Tuesday, October 30, 2007

Come September

Come September, and suddenly life starts going double the pace than it does all the nine months preceding this month of joy… I learned by heart this beautiful poem ‘September’ in school, for the sheer joy I derived reading a lively description of the month I was born in… Anyway, Come September and things start to brighten up. You should ask ‘Why?!’

O, you have? Then let me answer, why.

The Ganpati festival, or, more formaly, ‘Ganesh Chaturthi’ often falls in September, and with this festival, begins the three month long season of festivals in India. There is no respite. There is sheer joy and enthusiasm in air beginning September, which just doesn’t cease till everyone, has raised their toasts to a year gone by, on the New Year’s Eve on December 31.

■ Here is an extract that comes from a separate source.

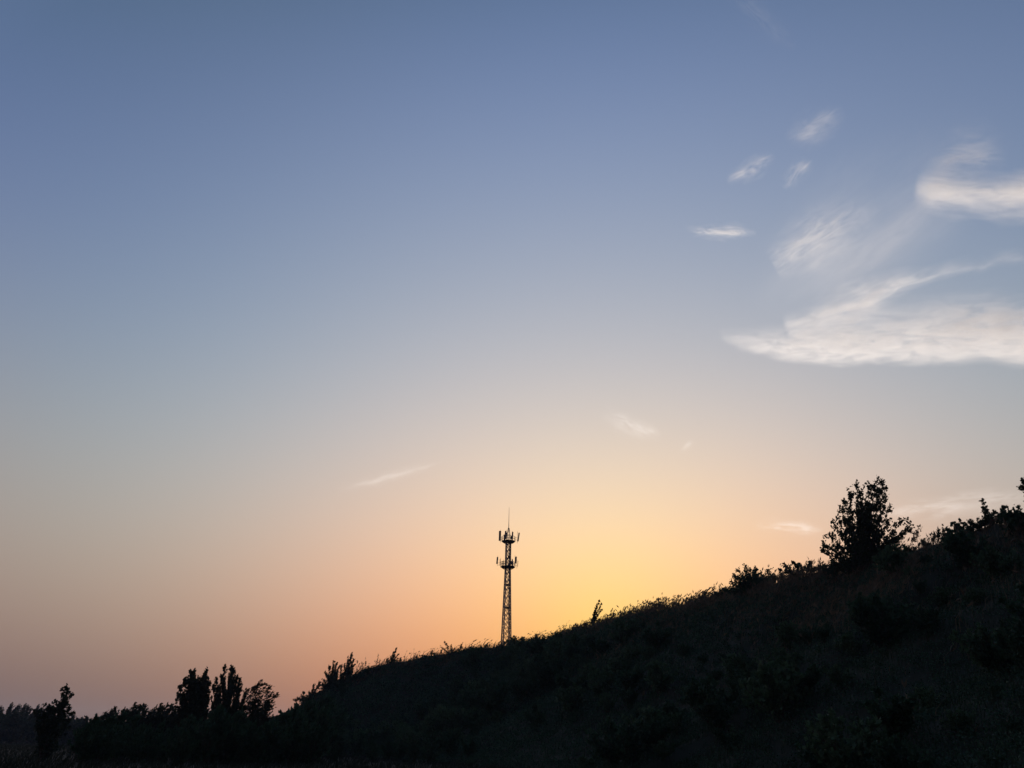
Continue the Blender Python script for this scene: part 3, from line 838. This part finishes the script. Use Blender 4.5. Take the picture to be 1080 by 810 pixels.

Navratri, (or Durga puja here in Kolkata) almost immediately follows the Ganpati sometime in late September or October. This festival is nine nights full of colour and dance. You have to be in Gujarat, and out in some garba ground, and more precisely, dancing the garba to get the feel of the sheer exuberance this festival offers.

Post Navratri, you just get a wee bit time to settle down. Hush a bit (or beat! :), rest those over-danced legs and get back to routine. And just when you think the festival fervour has died down, in another week or so starts the Diwali fever. With Diwali approaching in late October or early November, you just can’t afford to laze around. You have to get the house cleaned up, buy new clothes, get some diya, plan elaborate dinners and start cooking those ‘gujju snacks’ like mathiya, and chewdo, and magas and what not.

Goes Diwali and comes Christmas and the New Year’s Eve. A general feel good, do good feeling prevails this time of the year. Winter has almost set in and people display their bright new cardigans, children blow smoke from their mouth early in the morning and some infants get so scared of Santa that they start sobbing uncontrollably…

Just into the New year, and on January 14th, the festival of skies, Uttrayan comes with a bang. You spend the previous night tying ‘kinyas’ to the kite. On 14th, you gather a gang of friends on the terrace and feast your eyes on the colourful sky, and the colourful terraces of your neighbours.

Have you ever received some silly romantic message written on a kite and sent especially for you, if the wind was good? Or rather, has your message reached someone else for the wind was bad? O it’s hilarious… So many festivals, all enjoyed as animatedly as possible... If you are in India, you should consider yourself lucky.